Ohlmeyer: “I am a firm believer that broadcast television is an undervalued, undersold commodity. To buy an ad in The Wall Street Journal you will pay $65 (on a cost-per-thousand basis). To buy an ad on network television, you will pay somewhere in the teens to $20s. I would say, respectfully, that a commercial with sound, with music, with moving pictures, has more impact than a static ad. If I was sitting there confronted with a static ad and a moving ad, I would have to say I’m going to be more influenced by the moving ad.”

On the chances that digital TV will gain quick viewer acceptance

Ohlmeyer: “There will be 10 digital sets in the city of Los Angeles. Six of them will be owned by the networks. You have to look at the transition from black and white to color. It took two decades.”

Moonves: “That’s the $64,000 question, or should I say the $64 billion question. It’s a tough one.”

Duggan: “We have sent out broadcasting’s first satellite test signal in high definition. (see related story, page 13). We are sponsoring the Traveling Digital Television Express, the road show that will go to 40 cities beginning in March. And we are beginning already to create and produce high-definition programming for eventual broadcast when sets are capable. We chose to focus on the opportunities that are presented by digital television and not the problems.”

On NBC’s $858 million deal to keep “ER”

Jamie Tarses, president, ABC Entertainment: “It’s going to encourage earlier renegotiations. You are going to look at a show that’s successful in three years and you’re going to revisit them at that point to talk about re-upping for additional years.”

Moonves: “Everybody’s looking at doing five-year deals, instead of four.”

Ohlmeyer: ” ‘ER’ is rough. Every two weeks of ‘ER’ is roughly equal to a Super Bowl in terms of rating and share. I see many articles that somebody’s going to pay $1.3 million, $1.4 million, $1.5 million for a Super Bowl unit (30-second commercial). I don’t see any kind of outrage, I don’t see any kind of moral indignation (at the prices). It’s what the market will bear.”

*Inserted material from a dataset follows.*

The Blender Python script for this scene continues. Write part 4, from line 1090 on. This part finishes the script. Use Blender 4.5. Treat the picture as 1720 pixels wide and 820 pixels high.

On how the exploding number of channels is affecting programming decisions

Valentine: “Fragmentation (of the audience by cable) is not inevitable. It’s just another word for nothing left to watch. The reason people are watching other than network television is because they don’t like what they are seeing on network television. We feel that the networks, including us, have not done a great job, a compelling enough job, of putting on the kind of programming that a large enough group of people want to watch.”

Bob Wright, president, NBC Inc.: “It seems more unlikely than it did in the past that you could put a show on the air right away and it would be a huge hit, the way ‘ER’ was and is. There is more patience at the beginning of the broadcast year now, more recognition on our part that it’s going to take a little longer. I don’t know if it’s going to be more expensive, but it’s going to be riskier. You are going to have to put a show on the air that you like and you’re going to have to wait longer to see (if it is hot).”

Bloomberg: “I think just looking at ‘ER,’ when you get a hit that audiences love, they will come.”

On the trend of networks airing updated versions of old shows like “Love Boat,” “Fantasy Island,” and ‘The Mary Tyler Moore Show”

ABC’s Bloomberg: “If Mary Tyler Moore comes in and says she wants to come back as her character with Valerie Harper’s character it’s a fun idea and she is a television icon. So that’s just a kick.”

Moonves: “ABC wanted that show more than we did. In addition, everybody knocks us it’s, ‘Oh, you’ve got Bob Newhart and Judd Hirsch, now you are getting Mary Tyler Moore and Rhoda. There you go getting old again.’ It didn’t seem to be a priority to us.”

Valentine: ” ‘Love Boat,’ I liked it and I think the American public will like it.”